As a pledge to his new philosophy of being open to success, he has no rigid time-table or any fixed plans. When he has to take to the road, touring or promoting his albums, he does it with good grace. If one of his songs turns out to be successful, he does everything to promote it further.
He keeps the rest of his time to himself. He does not go out much, (« I always feel as if people’s eyes were cameras filming me all the time»), he goes through bouts of film watching, does his own shopping, finds cooking pleasurable, and reads interesting things that people who think of him as superficial do not even know (Kundera’s L’Art du roman dazzled him, and one of his favourite writers is Robertson Davies, a Canadian author who, regretably, is hardly known in Quebec).
He looks after his son, who shares his time between him and his mother. It’s a strange swing of the pendulum: Daniel Lavoie, who suffered in his youth from having to share everything, has got a son who has two of everything. Yet he isn’t a spoiled child: « When I was young, I fancied a lot of things, beside ‘cherries from France’, things my parents could not afford to give me. They did, in fact, give me more that way, by not giving me everything immediately. It’s well known that a good part of the pleasure is in the longing. Nowadays children are given things before even asking for them. Not my son. It annoys him a bit now but I hope he will understand later on and that he will be quite happy about « the deprivation suffered at the hands of his old father».
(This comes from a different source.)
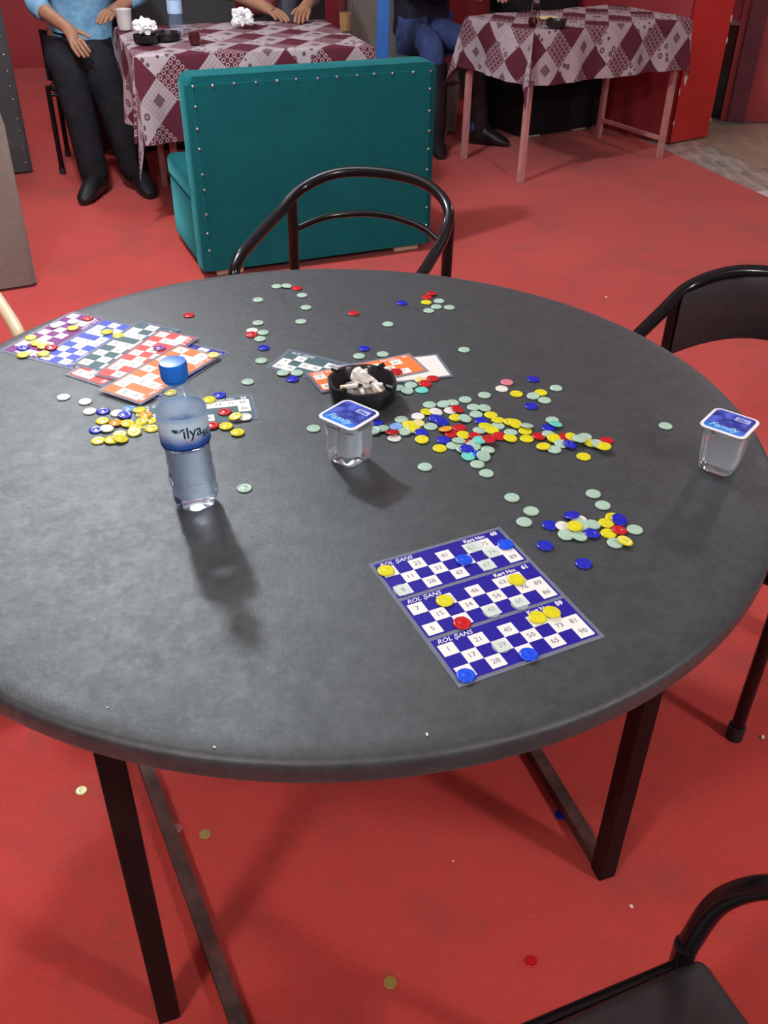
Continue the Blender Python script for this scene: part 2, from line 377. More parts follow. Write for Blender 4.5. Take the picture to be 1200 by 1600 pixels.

As for the money he earns, Daniel Lavoie invests it in his career and in the careers of artists he, and his associate, look after (such as Marie Philippe). So his lyfestyle is rather low-key. In fact, without being terrified by old-age, you can see that the notion of the loss of power which comes with it worries him. You get the feeling you are listening to a free-lance labourer wondering what kind of jobs he’ll be able to get in his mid-fifties. It’s true there is no trade-union for artists and that successful 55 year-old singers are the exception to a cruel rule.
But rather
than suffering from this cautious approach to life, he seems, on the contrary,
to thrive on it. Extravagances might be out of question but his daily life is
rich and pleasant enough for him not to miss them. In showbusiness, where fear
and paranoia rule, where knives are flying low and ideas even lower, Daniel
Lavoie has found his own nest, far above the fray, he can thus look down on it,
laugh at it and learn from it. Such a recipe might not work for everybody, but
it certainly contributes to his own obvious happiness.